Espero que os Jogos tragam mais
estrangeiros. Mas vai ter uma repressão muito forte, muitos lugares de
prostituição foram fechados, lugares em Copacabana foram fechados. E tem o
exército na rua em Copacabana, uma repressão muito grande, muito combate",
afirma. "A prostituição não vai ser fácil, a gente não vai ter regalia. E
a gente espera não ter regalia, mas no mínimo que lucre todo dia”, completa
Indianara.
Ágata Oliveira é outra
profissional do sexo que pretende sair do centro e migrar para Copacabana na
tentativa de ter mais sucesso. Mas ela reclama: “Tem muita polícia na rua, está
difícil trabalhar”.
Ao contrário do que se pensa, os
Jogos são vistos como um período difícil para as profissionais do sexo. Além de
uma maior repressão policial na tentativa de higienizar a cidade, as Olimpíadas
têm uma reputação de ‘evento família’. O conceito é diferente da Copa do Mundo,
considerado um evento majoritariamente masculino. A única aposta para faturar
mais seria na ideia de maior liberdade sexual dos atletas, alavancada até pela
ampla distribuição de preservativos na Vila Olímpica.
Mesmo se depender da demanda na
Copa do Mundo, o cenário não será favorável. O Observatório da Prostituição fez
um estudo durante o Mundial e concluiu que houve uma queda na procura de 15%.

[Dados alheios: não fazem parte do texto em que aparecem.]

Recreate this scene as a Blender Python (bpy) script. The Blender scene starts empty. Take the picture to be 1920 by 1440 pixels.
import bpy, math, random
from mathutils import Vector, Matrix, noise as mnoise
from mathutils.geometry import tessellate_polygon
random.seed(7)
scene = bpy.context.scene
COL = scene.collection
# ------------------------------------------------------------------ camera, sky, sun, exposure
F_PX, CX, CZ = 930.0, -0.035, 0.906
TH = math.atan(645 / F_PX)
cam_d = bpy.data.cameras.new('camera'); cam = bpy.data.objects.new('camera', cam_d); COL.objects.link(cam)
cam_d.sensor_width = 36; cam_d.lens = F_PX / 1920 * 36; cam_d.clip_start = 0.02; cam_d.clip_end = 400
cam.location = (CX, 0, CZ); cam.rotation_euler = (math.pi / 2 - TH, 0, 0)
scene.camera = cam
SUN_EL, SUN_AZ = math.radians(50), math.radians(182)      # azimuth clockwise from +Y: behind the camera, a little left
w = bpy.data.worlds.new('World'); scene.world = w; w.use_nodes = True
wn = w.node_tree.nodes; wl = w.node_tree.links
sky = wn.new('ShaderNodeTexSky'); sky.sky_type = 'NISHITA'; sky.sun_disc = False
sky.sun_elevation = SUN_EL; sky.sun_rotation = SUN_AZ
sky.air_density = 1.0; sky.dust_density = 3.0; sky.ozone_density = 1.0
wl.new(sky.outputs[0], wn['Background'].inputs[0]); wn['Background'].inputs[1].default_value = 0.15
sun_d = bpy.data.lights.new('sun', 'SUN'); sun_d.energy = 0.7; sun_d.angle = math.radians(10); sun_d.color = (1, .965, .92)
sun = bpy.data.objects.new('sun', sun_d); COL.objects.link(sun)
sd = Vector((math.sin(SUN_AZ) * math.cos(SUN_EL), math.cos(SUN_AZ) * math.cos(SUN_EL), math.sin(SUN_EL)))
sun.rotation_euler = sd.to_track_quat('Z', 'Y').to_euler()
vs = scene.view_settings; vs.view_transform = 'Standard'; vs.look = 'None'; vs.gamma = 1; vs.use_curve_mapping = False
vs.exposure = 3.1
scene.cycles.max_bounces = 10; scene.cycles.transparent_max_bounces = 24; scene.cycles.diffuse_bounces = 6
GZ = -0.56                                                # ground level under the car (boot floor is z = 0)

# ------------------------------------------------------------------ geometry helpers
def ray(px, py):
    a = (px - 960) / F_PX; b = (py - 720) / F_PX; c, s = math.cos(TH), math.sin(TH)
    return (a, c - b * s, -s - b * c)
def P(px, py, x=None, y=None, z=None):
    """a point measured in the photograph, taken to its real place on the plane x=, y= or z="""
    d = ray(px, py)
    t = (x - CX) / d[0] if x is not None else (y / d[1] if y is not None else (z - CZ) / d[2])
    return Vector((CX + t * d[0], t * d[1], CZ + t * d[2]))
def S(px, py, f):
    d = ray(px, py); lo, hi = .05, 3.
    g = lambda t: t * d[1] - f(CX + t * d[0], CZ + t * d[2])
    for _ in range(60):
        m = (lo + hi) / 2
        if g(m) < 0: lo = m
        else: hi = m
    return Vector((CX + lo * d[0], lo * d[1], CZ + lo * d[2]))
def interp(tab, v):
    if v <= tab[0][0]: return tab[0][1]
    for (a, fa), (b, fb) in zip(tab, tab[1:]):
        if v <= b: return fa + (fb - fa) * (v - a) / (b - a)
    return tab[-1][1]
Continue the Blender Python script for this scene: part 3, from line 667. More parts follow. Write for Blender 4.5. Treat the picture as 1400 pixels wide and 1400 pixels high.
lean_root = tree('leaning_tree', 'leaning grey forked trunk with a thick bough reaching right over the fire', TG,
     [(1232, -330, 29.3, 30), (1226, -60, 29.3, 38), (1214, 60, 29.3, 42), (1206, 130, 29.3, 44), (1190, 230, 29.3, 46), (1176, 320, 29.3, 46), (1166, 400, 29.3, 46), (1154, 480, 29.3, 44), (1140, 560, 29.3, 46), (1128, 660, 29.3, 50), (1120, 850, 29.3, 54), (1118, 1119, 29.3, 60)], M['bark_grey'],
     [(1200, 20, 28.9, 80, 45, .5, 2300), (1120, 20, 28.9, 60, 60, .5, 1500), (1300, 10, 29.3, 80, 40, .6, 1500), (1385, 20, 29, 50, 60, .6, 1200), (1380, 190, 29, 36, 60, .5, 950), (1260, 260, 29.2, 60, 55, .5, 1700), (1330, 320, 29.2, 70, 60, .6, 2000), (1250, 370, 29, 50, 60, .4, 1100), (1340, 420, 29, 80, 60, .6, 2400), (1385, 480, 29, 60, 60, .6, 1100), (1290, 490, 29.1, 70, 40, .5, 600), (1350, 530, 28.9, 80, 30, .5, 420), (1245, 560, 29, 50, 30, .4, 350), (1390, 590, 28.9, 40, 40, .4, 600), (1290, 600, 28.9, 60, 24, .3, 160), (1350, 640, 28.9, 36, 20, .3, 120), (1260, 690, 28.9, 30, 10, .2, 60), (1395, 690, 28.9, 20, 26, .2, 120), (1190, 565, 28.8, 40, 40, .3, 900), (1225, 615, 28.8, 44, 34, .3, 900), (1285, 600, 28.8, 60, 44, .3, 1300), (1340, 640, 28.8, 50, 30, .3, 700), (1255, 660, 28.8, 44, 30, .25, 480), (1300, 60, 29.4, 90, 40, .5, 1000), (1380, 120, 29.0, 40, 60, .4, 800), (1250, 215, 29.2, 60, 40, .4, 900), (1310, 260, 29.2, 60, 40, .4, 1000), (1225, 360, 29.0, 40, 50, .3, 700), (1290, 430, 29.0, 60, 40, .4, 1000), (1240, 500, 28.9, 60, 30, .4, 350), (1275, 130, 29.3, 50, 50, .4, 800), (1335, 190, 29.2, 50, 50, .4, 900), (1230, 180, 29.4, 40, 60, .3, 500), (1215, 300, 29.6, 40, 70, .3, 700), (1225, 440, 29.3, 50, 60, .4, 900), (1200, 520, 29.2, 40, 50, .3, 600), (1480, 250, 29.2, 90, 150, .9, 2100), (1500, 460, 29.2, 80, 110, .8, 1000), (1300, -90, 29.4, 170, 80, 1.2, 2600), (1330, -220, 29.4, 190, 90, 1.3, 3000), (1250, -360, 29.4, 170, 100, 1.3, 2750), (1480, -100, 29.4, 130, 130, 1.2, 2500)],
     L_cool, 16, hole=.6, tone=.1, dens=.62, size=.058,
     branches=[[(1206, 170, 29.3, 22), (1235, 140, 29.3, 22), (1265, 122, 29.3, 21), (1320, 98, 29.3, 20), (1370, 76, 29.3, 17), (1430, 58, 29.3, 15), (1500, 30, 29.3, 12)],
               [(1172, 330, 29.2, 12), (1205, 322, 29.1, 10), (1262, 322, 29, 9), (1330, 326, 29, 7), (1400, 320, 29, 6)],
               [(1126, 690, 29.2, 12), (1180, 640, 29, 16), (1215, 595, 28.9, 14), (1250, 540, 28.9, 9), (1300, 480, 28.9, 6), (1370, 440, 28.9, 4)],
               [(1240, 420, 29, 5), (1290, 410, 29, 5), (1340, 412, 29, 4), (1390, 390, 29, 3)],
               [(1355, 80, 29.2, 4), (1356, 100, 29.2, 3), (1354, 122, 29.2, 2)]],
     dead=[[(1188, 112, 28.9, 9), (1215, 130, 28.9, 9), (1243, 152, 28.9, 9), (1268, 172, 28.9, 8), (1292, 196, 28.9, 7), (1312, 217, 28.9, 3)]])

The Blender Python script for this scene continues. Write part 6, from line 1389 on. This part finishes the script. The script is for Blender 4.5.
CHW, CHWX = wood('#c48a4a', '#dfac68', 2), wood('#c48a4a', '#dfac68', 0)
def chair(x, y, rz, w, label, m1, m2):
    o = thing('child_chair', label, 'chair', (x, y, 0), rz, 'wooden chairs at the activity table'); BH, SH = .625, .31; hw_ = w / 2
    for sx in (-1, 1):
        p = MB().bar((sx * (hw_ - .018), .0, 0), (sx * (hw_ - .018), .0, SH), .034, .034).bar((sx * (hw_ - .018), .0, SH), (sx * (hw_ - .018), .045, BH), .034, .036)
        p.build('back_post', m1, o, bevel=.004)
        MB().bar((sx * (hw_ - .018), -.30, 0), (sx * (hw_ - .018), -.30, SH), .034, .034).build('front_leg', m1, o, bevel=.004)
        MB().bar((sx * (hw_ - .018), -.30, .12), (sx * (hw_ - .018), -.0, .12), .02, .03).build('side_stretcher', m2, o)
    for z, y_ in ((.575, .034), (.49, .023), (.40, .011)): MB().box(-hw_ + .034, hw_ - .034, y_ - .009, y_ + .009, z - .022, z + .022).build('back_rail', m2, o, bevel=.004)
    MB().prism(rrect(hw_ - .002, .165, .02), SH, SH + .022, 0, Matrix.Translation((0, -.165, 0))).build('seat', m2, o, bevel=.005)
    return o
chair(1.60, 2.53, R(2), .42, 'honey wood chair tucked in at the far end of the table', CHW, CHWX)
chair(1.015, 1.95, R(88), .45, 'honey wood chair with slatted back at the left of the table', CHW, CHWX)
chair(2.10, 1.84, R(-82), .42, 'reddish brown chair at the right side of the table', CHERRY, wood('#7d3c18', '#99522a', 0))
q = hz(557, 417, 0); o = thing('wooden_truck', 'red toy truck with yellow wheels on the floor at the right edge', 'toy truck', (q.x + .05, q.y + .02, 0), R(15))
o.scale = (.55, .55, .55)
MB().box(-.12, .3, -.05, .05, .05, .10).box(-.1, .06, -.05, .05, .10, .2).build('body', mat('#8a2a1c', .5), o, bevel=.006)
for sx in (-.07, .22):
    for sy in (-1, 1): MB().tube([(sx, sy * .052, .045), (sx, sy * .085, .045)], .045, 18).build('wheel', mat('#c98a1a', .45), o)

Nas Olimpíadas, essa queda promete ser mais acentuada. Thaddeus afirma que o
público das garotas de programa não é o turista estrangeiro, mas sim a classe
trabalhadora carioca que frequenta os bordeis do centro da cidade ou da Vila
Mimosa nos dias de semana. Nos dias em que são decretados feriados, esse
público não aparece. O trabalho só aumentaria na região de Copacabana, que
concentra turistas estrangeiros.
“O fluxo de estrangeiros na Copa
não compensou a ausência dos trabalhadores brasileiros no centro da cidade.
Visitamos 89 prostíbulos, com os 20 mais frequentados, quase todos os dias em
Vila Mimosa e Copacabana. Estima-se que houve queda de 15%”, afirma Thaddeus.
Nesta segunda, o Rio olímpico
terá o seu primeiro "dia útil". A concorrência será grande.